Copy the data exactly; pictures stay out of the copy.

☆ ☆ ☆ ☆ ☆ ☆ ☆

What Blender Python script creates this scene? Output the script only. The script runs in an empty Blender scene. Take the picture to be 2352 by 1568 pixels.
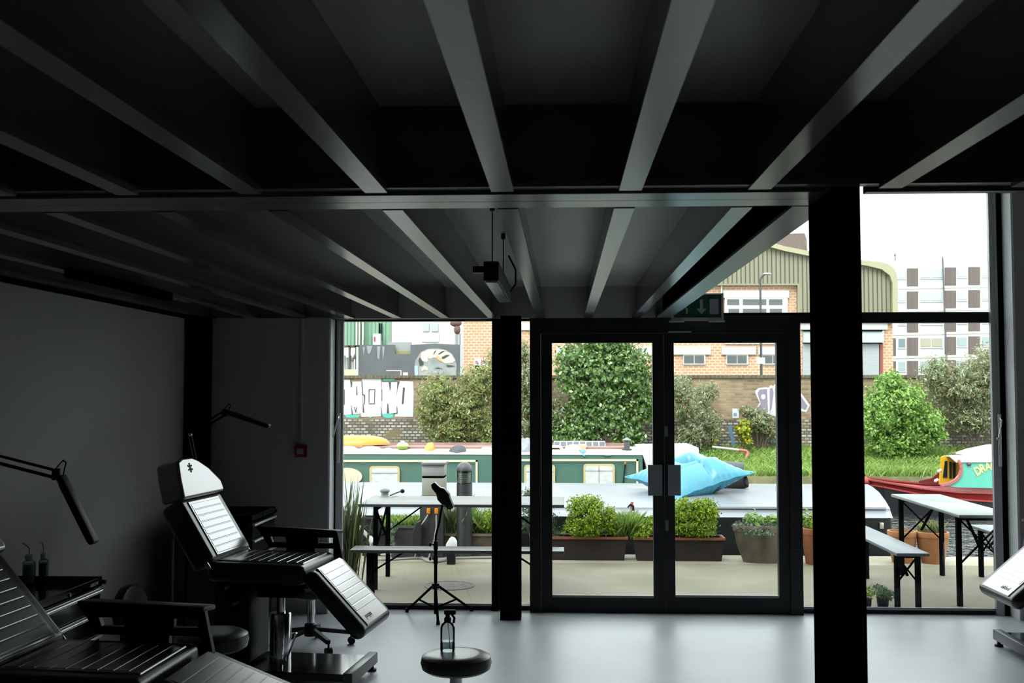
import bpy, bmesh, math, random
import numpy as np
from mathutils import Vector, Matrix
C = bpy.context.scene.collection
random.seed(7); RNG = np.random.default_rng(7)
PI = math.pi

# ------------------------------------------------------------------ camera
FPX, CAMH = 2450.0, 1.80
TH = math.atan2(120, 2450); PS = math.asin(117/math.sqrt(117**2+120**2+2450**2))
FW = Vector((-math.sin(PS)*math.cos(TH), math.cos(PS)*math.cos(TH), math.sin(TH)))
RT = Vector((math.cos(PS), math.sin(PS), 0))
UPV = Vector((math.sin(PS)*math.sin(TH), -math.cos(PS)*math.sin(TH), math.cos(TH)))
cam = bpy.data.objects.new('camera', bpy.data.cameras.new('camera')); C.objects.link(cam)
m = Matrix.Identity(4)
for i in range(3): m[i][0] = RT[i]; m[i][1] = UPV[i]; m[i][2] = -FW[i]
m[0][3], m[1][3], m[2][3] = 0, 0, CAMH
cam.matrix_world = m
cam.data.sensor_width = 36; cam.data.lens = FPX/2352*36; cam.data.clip_end = 500; cam.data.clip_start = .05
bpy.context.scene.camera = cam
cam.data.dof.use_dof = True; cam.data.dof.focus_distance = 8.0; cam.data.dof.aperture_fstop = 7.0

# ------------------------------------------------------------------ sky, sun, exposure
w = bpy.data.worlds.new('overcast_sky'); bpy.context.scene.world = w; w.use_nodes = True
bg = w.node_tree.nodes['Background']; bg.inputs[0].default_value = (0.94, 0.98, 1.0, 1); bg.inputs[1].default_value = 2.0
sd = bpy.data.lights.new('veiled_sun', 'SUN'); sd.energy = 2.2; sd.angle = math.radians(35); sd.color = (1, .97, .92)
so = bpy.data.objects.new('veiled_sun', sd); C.objects.link(so)
so.rotation_euler = Vector((0.35, 1.0, -1.15)).to_track_quat('-Z', 'Y').to_euler()
vs = bpy.context.scene.view_settings
vs.view_transform = 'Standard'; vs.look = 'None'; vs.gamma = 1; vs.use_curve_mapping = False
vs.exposure = 1.05

# ------------------------------------------------------------------ place helpers (photo pixel -> metres in the place)
def at(u, v, Y):
    d = RT*(u-1176) - UPV*(v-784) + FW*FPX
    t = Y/d.y; return Vector((d.x*t, Y, CAMH+d.z*t))
def atz(u, v, z):
    d = RT*(u-1176) - UPV*(v-784) + FW*FPX
    t = (z-CAMH)/d.z; return Vector((d.x*t, d.y*t, z))
def X(u, Y, v=1000): return at(u, v, Y).x
def Z(v, Y, u=1293): return at(u, v, Y).z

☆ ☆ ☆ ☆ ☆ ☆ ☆

• EXERCISE ANSWER
What Blender Python script creates this scene? Output the script only. The script runs in an empty Blender scene. Take the picture to be 2352 by 1568 pixels.
import bpy, bmesh, math, random
import numpy as np
from mathutils import Vector, Matrix
C = bpy.context.scene.collection
random.seed(7); RNG = np.random.default_rng(7)
PI = math.pi

# ------------------------------------------------------------------ camera
FPX, CAMH = 2450.0, 1.80
TH = math.atan2(120, 2450); PS = math.asin(117/math.sqrt(117**2+120**2+2450**2))
FW = Vector((-math.sin(PS)*math.cos(TH), math.cos(PS)*math.cos(TH), math.sin(TH)))
RT = Vector((math.cos(PS), math.sin(PS), 0))
UPV = Vector((math.sin(PS)*math.sin(TH), -math.cos(PS)*math.sin(TH), math.cos(TH)))
cam = bpy.data.objects.new('camera', bpy.data.cameras.new('camera')); C.objects.link(cam)
m = Matrix.Identity(4)
for i in range(3): m[i][0] = RT[i]; m[i][1] = UPV[i]; m[i][2] = -FW[i]
m[0][3], m[1][3], m[2][3] = 0, 0, CAMH
cam.matrix_world = m
cam.data.sensor_width = 36; cam.data.lens = FPX/2352*36; cam.data.clip_end = 500; cam.data.clip_start = .05
bpy.context.scene.camera = cam
cam.data.dof.use_dof = True; cam.data.dof.focus_distance = 8.0; cam.data.dof.aperture_fstop = 7.0

# ------------------------------------------------------------------ sky, sun, exposure
w = bpy.data.worlds.new('overcast_sky'); bpy.context.scene.world = w; w.use_nodes = True
bg = w.node_tree.nodes['Background']; bg.inputs[0].default_value = (0.94, 0.98, 1.0, 1); bg.inputs[1].default_value = 2.0
sd = bpy.data.lights.new('veiled_sun', 'SUN'); sd.energy = 2.2; sd.angle = math.radians(35); sd.color = (1, .97, .92)
so = bpy.data.objects.new('veiled_sun', sd); C.objects.link(so)
so.rotation_euler = Vector((0.35, 1.0, -1.15)).to_track_quat('-Z', 'Y').to_euler()
vs = bpy.context.scene.view_settings
vs.view_transform = 'Standard'; vs.look = 'None'; vs.gamma = 1; vs.use_curve_mapping = False
vs.exposure = 1.05

# ------------------------------------------------------------------ place helpers (photo pixel -> metres in the place)
def at(u, v, Y):
    d = RT*(u-1176) - UPV*(v-784) + FW*FPX
    t = Y/d.y; return Vector((d.x*t, Y, CAMH+d.z*t))
def atz(u, v, z):
    d = RT*(u-1176) - UPV*(v-784) + FW*FPX
    t = (z-CAMH)/d.z; return Vector((d.x*t, d.y*t, z))
def X(u, Y, v=1000): return at(u, v, Y).x
def Z(v, Y, u=1293): return at(u, v, Y).z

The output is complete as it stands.